**Information supplied**:
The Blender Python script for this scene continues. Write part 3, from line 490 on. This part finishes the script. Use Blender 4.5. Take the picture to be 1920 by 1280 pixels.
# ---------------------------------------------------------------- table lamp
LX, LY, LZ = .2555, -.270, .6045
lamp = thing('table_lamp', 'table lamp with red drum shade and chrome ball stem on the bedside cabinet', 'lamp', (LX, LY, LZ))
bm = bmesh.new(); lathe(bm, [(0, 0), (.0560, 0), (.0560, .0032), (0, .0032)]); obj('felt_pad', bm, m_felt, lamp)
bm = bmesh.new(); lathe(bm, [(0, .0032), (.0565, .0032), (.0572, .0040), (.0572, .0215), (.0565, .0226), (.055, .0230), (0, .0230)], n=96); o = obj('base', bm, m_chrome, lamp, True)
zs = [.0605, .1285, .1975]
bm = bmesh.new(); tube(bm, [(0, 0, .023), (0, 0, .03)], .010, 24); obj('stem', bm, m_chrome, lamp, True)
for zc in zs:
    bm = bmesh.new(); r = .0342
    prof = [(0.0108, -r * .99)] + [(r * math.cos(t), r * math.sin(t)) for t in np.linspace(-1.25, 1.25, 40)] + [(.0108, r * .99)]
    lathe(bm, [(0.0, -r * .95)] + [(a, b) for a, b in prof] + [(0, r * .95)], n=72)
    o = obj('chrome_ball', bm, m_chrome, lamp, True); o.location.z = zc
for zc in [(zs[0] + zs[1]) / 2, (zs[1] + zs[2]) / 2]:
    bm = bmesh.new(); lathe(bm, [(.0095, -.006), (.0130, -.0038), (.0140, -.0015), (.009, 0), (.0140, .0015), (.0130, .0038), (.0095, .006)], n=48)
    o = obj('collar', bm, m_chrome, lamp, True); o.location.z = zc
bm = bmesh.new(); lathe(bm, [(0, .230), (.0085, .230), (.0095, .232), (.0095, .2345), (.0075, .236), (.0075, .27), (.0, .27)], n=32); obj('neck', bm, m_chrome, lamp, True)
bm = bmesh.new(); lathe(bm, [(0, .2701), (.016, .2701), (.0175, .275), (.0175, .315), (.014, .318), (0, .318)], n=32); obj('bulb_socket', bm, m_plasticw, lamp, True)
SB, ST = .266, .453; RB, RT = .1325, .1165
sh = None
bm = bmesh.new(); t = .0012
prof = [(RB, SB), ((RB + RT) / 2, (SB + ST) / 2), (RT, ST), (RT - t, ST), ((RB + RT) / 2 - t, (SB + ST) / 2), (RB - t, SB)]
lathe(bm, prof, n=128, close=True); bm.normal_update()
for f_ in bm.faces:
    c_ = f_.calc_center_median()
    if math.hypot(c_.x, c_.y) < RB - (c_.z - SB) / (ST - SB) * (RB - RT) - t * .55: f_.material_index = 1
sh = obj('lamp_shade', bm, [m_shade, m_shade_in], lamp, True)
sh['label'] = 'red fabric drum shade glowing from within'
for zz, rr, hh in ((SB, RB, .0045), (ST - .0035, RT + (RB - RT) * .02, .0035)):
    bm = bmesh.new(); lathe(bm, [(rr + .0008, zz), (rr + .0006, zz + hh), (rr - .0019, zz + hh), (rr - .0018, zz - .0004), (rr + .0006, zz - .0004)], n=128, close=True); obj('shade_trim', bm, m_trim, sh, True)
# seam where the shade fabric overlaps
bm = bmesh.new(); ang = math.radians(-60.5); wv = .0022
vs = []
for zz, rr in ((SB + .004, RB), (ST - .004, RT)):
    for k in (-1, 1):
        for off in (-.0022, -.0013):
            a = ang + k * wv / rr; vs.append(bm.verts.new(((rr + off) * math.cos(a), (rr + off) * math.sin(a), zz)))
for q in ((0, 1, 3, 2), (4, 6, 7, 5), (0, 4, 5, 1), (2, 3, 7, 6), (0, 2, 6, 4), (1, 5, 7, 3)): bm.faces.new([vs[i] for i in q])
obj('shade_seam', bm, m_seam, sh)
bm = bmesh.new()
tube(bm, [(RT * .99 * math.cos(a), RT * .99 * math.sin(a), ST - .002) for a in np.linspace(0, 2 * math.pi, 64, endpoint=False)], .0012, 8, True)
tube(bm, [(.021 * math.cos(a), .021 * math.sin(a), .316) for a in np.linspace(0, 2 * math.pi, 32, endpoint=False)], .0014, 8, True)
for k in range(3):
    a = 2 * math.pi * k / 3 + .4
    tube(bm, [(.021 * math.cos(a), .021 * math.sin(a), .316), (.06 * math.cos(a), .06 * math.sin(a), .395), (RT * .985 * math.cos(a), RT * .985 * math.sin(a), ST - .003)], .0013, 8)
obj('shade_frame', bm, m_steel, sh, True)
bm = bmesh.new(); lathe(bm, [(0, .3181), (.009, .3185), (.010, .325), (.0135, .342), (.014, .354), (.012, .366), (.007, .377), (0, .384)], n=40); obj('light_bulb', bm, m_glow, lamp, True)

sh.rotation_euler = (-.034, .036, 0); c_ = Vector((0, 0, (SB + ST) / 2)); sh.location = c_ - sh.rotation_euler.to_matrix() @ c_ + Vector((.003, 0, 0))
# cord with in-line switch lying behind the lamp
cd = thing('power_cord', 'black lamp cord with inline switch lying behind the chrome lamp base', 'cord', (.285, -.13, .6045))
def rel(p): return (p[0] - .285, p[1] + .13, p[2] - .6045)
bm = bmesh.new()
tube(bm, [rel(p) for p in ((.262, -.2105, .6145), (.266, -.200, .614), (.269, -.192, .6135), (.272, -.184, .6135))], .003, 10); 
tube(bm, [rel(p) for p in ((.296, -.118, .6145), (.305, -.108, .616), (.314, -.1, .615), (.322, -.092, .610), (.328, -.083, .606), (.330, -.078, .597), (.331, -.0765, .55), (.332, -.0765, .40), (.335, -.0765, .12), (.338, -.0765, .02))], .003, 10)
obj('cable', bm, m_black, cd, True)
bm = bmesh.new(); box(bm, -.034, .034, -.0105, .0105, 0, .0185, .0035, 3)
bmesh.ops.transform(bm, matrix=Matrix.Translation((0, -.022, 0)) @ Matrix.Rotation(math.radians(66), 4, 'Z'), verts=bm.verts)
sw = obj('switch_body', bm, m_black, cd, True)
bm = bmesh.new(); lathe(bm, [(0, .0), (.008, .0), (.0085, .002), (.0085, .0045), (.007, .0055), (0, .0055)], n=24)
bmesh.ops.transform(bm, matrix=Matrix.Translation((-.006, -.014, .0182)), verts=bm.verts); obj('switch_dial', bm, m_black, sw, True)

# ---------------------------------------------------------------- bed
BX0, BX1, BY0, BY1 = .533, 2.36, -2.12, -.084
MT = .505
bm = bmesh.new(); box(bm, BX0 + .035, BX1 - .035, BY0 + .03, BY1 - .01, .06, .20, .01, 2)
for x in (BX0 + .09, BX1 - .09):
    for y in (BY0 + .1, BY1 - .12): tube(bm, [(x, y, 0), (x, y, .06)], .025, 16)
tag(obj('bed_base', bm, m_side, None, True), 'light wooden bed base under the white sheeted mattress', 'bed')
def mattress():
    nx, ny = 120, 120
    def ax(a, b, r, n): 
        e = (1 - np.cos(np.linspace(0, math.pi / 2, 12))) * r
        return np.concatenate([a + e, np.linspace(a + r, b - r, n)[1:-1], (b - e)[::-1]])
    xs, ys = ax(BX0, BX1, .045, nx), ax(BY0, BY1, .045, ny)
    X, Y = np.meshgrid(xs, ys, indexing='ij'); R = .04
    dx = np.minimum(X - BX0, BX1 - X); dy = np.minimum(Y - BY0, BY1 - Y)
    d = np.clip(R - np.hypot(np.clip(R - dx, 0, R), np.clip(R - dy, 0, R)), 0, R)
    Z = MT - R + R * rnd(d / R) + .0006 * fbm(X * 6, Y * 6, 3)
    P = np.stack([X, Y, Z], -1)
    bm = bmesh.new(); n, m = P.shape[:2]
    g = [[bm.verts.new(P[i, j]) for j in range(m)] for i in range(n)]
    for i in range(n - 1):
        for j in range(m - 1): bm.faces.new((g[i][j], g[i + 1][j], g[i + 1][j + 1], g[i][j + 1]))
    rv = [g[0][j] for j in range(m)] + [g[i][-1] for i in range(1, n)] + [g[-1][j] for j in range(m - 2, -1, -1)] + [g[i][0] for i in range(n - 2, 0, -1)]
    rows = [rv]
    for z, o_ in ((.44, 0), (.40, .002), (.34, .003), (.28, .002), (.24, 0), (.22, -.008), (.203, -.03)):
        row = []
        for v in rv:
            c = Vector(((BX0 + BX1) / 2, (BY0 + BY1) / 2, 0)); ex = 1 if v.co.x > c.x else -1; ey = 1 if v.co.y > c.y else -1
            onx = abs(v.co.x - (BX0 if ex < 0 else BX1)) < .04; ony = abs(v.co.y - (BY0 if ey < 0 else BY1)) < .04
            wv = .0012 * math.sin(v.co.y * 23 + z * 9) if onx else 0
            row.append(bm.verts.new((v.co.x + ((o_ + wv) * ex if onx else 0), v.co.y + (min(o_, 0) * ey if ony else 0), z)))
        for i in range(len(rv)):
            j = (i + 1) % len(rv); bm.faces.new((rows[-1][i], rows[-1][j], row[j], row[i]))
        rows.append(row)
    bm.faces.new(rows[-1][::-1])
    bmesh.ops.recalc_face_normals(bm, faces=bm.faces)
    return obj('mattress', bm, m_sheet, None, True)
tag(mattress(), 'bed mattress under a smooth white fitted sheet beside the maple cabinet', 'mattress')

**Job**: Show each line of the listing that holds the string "from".

**In response**:
The Blender Python script for this scene continues. Write part 3, from line 490 on. This part finishes the script. Use Blender 4.5. Take the picture to be 1920 by 1280 pixels.
sh['label'] = 'red fabric drum shade glowing from within'